Saturday, July 12, 2014

Prisoner of Night and Fog - Anne Blankman

Title: Prisoner of Night and Fog
Author: Anne Blankman
Publisher: Balzer + Bray (HarperCollins), 2014 (Hardcover)
Length: 398 pages
Genre: Young Adult; Historical Fiction
Started: July 7, 2014
Finished: July 12, 2014

From the inside cover:

In 1930s Munich, danger lurks behind dark corners, and secrets are buried deep within the city. But Gretchen Muller, who grew up in the National Socialist Party under the wing of her Uncle Dolf, has been shielded from that side of society ever since her father traded his life for Dolf's, and Gretchen is his favourite, his pet.

Uncle Dolf is none other than Adolf Hitler. And Gretchen follows his every command.

Until she meets a fearless and handsome young Jewish reporter named Daniel Cohen. Gretchen should despise Daniel, yet she can't stop herself from listening to his story: that her father, the adored Nazi martyr, was actually murdered by an unknown comrade. She also can't help the fierce attraction brewing between them, despite everything she's been taught to believe about Jews.

As Gretchen investigates the very people she's always considered friends, she must decide where her loyalties lie. Will she choose the safety of her former life as a Nazi darling, or will she dare to dig up the truth - even if it could get her and Daniel killed?

From debut author Anne Blankman comes this harrowing and evocative story about an ordinary girl faced with the extraordinary decision to give up everything she's ever believed...and to trust her own heart instead.

I'm a historical fiction buff, especially stories from the WWII era, and the plot was just too unique to pass up.
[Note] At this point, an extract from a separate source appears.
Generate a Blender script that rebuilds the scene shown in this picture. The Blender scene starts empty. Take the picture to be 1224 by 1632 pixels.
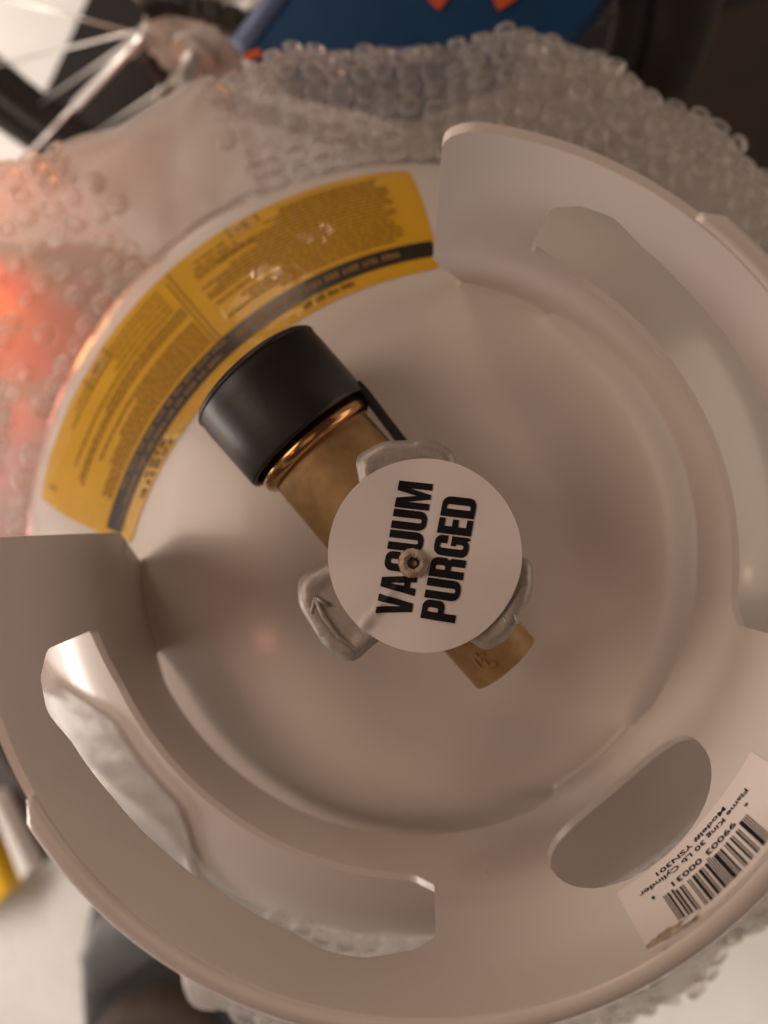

The story takes place in 1931, a short time before Hitler is elected to power, but the National Socialist Party is ever popular, and Hitler is admired like a celebrity. Gretchen and her family were looked after by "Uncle Dolf" after her father died after taking the hit meant for Hitler during the Beer Hall Putsch in 1923 when the party was in its infancy. Now seventeen, Gretchen is the party's little doll: blonde, innocent, smiling for photo ops for the newspapers and magazines. Though she nods her head when Hitler and her older brother spout the Nazi doctrine, she doesn't truly believe it in her heart, and those beliefs are further challenged when she meets Daniel who tells her his theories on her father's death. The two of them travel through Munich, talking to witnesses of the event, uncovering documents from the Great War, and piecing together the events that have since been covered up.

Looking at the rise of the Nazi party from the point of view of a young girl intimately connected to it is an incredibly interesting way to approach it. Hitler is portrayed as a kindly uncle, charming and attentive, and Gretchen doesn't begin to see him any differently until about half-way through the book. The author has definitely done her research, with three pages of bibliography sources at the end of the book. I also appreciated the author's note at the end that explains exactly which characters and events are fictional and which ones are from real history. This is actually the first book in a series, so I will definitely be picking up the subsequent instalments.

Wonderfully unique take on Hitler's rise to power in the 1930s.

Thoughts on the cover:
I love it. The way the model's face is photographed, it looks as if she's looking over her shoulder, fearing she's being followed, which fits the feel of the novel. The colours in the image above are much more vibrant than the actual cover was, the actual cover is more muted, giving the feel that the image is being looked at through a fog.